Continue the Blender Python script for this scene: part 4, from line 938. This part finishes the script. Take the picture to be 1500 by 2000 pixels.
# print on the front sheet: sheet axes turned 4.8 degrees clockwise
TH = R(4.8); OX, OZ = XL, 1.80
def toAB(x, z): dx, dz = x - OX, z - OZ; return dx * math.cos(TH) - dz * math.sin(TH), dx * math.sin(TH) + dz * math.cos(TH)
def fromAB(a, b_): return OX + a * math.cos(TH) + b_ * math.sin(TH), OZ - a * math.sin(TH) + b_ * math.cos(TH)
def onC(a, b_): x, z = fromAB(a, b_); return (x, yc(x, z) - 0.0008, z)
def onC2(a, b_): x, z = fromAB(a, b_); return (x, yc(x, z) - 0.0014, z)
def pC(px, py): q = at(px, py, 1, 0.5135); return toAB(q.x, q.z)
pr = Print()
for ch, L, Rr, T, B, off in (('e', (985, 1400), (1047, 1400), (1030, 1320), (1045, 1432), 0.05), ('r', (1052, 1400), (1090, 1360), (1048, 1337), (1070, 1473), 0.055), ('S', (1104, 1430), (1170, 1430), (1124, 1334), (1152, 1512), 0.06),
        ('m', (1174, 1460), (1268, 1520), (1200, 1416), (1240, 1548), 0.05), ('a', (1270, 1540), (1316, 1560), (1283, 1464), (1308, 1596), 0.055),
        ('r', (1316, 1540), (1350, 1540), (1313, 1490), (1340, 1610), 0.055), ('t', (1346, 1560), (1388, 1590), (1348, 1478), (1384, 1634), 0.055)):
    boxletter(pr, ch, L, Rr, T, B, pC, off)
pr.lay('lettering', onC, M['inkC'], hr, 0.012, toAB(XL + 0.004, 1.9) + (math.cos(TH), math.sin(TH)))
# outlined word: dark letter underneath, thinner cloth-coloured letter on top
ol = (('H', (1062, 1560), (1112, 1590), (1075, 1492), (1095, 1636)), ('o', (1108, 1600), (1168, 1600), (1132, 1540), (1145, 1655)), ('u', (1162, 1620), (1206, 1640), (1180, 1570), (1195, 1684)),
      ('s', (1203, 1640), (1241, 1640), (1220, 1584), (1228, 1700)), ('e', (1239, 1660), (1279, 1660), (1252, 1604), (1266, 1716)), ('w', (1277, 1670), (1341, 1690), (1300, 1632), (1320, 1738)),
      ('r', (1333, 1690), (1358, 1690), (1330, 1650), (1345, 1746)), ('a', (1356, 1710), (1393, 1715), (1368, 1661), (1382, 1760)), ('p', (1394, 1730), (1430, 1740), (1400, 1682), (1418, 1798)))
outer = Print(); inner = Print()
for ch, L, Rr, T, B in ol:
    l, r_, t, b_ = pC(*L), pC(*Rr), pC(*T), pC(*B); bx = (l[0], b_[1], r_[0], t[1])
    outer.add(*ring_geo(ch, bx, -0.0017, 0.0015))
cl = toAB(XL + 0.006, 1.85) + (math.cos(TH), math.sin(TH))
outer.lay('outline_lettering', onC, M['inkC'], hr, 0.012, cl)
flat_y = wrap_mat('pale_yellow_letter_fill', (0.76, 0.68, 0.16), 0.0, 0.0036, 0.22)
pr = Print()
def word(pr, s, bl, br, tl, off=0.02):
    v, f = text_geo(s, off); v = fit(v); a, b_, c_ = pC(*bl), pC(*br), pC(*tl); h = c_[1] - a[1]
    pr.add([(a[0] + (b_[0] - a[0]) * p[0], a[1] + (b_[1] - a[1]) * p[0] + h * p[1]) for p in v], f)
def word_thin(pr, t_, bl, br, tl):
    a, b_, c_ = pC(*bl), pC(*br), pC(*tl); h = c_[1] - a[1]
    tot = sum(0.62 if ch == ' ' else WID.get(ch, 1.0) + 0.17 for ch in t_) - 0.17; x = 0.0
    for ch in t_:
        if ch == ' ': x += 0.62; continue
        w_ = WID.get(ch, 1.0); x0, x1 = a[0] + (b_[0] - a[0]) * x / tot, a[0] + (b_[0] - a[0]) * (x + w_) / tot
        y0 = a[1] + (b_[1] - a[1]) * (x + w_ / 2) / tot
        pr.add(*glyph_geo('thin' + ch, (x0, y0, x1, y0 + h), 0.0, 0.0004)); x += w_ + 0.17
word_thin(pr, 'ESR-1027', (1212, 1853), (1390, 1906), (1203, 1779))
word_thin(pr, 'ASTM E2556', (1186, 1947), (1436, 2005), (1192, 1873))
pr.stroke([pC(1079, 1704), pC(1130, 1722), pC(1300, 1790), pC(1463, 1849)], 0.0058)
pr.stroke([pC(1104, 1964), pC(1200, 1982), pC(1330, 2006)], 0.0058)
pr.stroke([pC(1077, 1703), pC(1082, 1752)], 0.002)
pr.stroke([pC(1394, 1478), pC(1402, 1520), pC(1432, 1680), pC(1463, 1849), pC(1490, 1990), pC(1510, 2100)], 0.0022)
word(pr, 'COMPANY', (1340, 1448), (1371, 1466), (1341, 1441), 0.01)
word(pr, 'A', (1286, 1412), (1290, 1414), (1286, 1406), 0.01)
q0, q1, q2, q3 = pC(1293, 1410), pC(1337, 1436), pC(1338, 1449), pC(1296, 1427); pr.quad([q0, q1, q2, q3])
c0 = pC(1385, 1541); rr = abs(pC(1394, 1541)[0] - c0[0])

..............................

(YOUR TASK) Please return the data above exactly as given.

(PROBLEM SOLUTION)
Continue the Blender Python script for this scene: part 4, from line 938. This part finishes the script. Take the picture to be 1500 by 2000 pixels.
# print on the front sheet: sheet axes turned 4.8 degrees clockwise
TH = R(4.8); OX, OZ = XL, 1.80
def toAB(x, z): dx, dz = x - OX, z - OZ; return dx * math.cos(TH) - dz * math.sin(TH), dx * math.sin(TH) + dz * math.cos(TH)
def fromAB(a, b_): return OX + a * math.cos(TH) + b_ * math.sin(TH), OZ - a * math.sin(TH) + b_ * math.cos(TH)
def onC(a, b_): x, z = fromAB(a, b_); return (x, yc(x, z) - 0.0008, z)
def onC2(a, b_): x, z = fromAB(a, b_); return (x, yc(x, z) - 0.0014, z)
def pC(px, py): q = at(px, py, 1, 0.5135); return toAB(q.x, q.z)
pr = Print()
for ch, L, Rr, T, B, off in (('e', (985, 1400), (1047, 1400), (1030, 1320), (1045, 1432), 0.05), ('r', (1052, 1400), (1090, 1360), (1048, 1337), (1070, 1473), 0.055), ('S', (1104, 1430), (1170, 1430), (1124, 1334), (1152, 1512), 0.06),
        ('m', (1174, 1460), (1268, 1520), (1200, 1416), (1240, 1548), 0.05), ('a', (1270, 1540), (1316, 1560), (1283, 1464), (1308, 1596), 0.055),
        ('r', (1316, 1540), (1350, 1540), (1313, 1490), (1340, 1610), 0.055), ('t', (1346, 1560), (1388, 1590), (1348, 1478), (1384, 1634), 0.055)):
    boxletter(pr, ch, L, Rr, T, B, pC, off)
pr.lay('lettering', onC, M['inkC'], hr, 0.012, toAB(XL + 0.004, 1.9) + (math.cos(TH), math.sin(TH)))
# outlined word: dark letter underneath, thinner cloth-coloured letter on top
ol = (('H', (1062, 1560), (1112, 1590), (1075, 1492), (1095, 1636)), ('o', (1108, 1600), (1168, 1600), (1132, 1540), (1145, 1655)), ('u', (1162, 1620), (1206, 1640), (1180, 1570), (1195, 1684)),
      ('s', (1203, 1640), (1241, 1640), (1220, 1584), (1228, 1700)), ('e', (1239, 1660), (1279, 1660), (1252, 1604), (1266, 1716)), ('w', (1277, 1670), (1341, 1690), (1300, 1632), (1320, 1738)),
      ('r', (1333, 1690), (1358, 1690), (1330, 1650), (1345, 1746)), ('a', (1356, 1710), (1393, 1715), (1368, 1661), (1382, 1760)), ('p', (1394, 1730), (1430, 1740), (1400, 1682), (1418, 1798)))
outer = Print(); inner = Print()
for ch, L, Rr, T, B in ol:
    l, r_, t, b_ = pC(*L), pC(*Rr), pC(*T), pC(*B); bx = (l[0], b_[1], r_[0], t[1])
    outer.add(*ring_geo(ch, bx, -0.0017, 0.0015))
cl = toAB(XL + 0.006, 1.85) + (math.cos(TH), math.sin(TH))
outer.lay('outline_lettering', onC, M['inkC'], hr, 0.012, cl)
flat_y = wrap_mat('pale_yellow_letter_fill', (0.76, 0.68, 0.16), 0.0, 0.0036, 0.22)
pr = Print()
def word(pr, s, bl, br, tl, off=0.02):
    v, f = text_geo(s, off); v = fit(v); a, b_, c_ = pC(*bl), pC(*br), pC(*tl); h = c_[1] - a[1]
    pr.add([(a[0] + (b_[0] - a[0]) * p[0], a[1] + (b_[1] - a[1]) * p[0] + h * p[1]) for p in v], f)
def word_thin(pr, t_, bl, br, tl):
    a, b_, c_ = pC(*bl), pC(*br), pC(*tl); h = c_[1] - a[1]
    tot = sum(0.62 if ch == ' ' else WID.get(ch, 1.0) + 0.17 for ch in t_) - 0.17; x = 0.0
    for ch in t_:
        if ch == ' ': x += 0.62; continue
        w_ = WID.get(ch, 1.0); x0, x1 = a[0] + (b_[0] - a[0]) * x / tot, a[0] + (b_[0] - a[0]) * (x + w_) / tot
        y0 = a[1] + (b_[1] - a[1]) * (x + w_ / 2) / tot
        pr.add(*glyph_geo('thin' + ch, (x0, y0, x1, y0 + h), 0.0, 0.0004)); x += w_ + 0.17
word_thin(pr, 'ESR-1027', (1212, 1853), (1390, 1906), (1203, 1779))
word_thin(pr, 'ASTM E2556', (1186, 1947), (1436, 2005), (1192, 1873))
pr.stroke([pC(1079, 1704), pC(1130, 1722), pC(1300, 1790), pC(1463, 1849)], 0.0058)
pr.stroke([pC(1104, 1964), pC(1200, 1982), pC(1330, 2006)], 0.0058)
pr.stroke([pC(1077, 1703), pC(1082, 1752)], 0.002)
pr.stroke([pC(1394, 1478), pC(1402, 1520), pC(1432, 1680), pC(1463, 1849), pC(1490, 1990), pC(1510, 2100)], 0.0022)
word(pr, 'COMPANY', (1340, 1448), (1371, 1466), (1341, 1441), 0.01)
word(pr, 'A', (1286, 1412), (1290, 1414), (1286, 1406), 0.01)
q0, q1, q2, q3 = pC(1293, 1410), pC(1337, 1436), pC(1338, 1449), pC(1296, 1427); pr.quad([q0, q1, q2, q3])
c0 = pC(1385, 1541); rr = abs(pC(1394, 1541)[0] - c0[0])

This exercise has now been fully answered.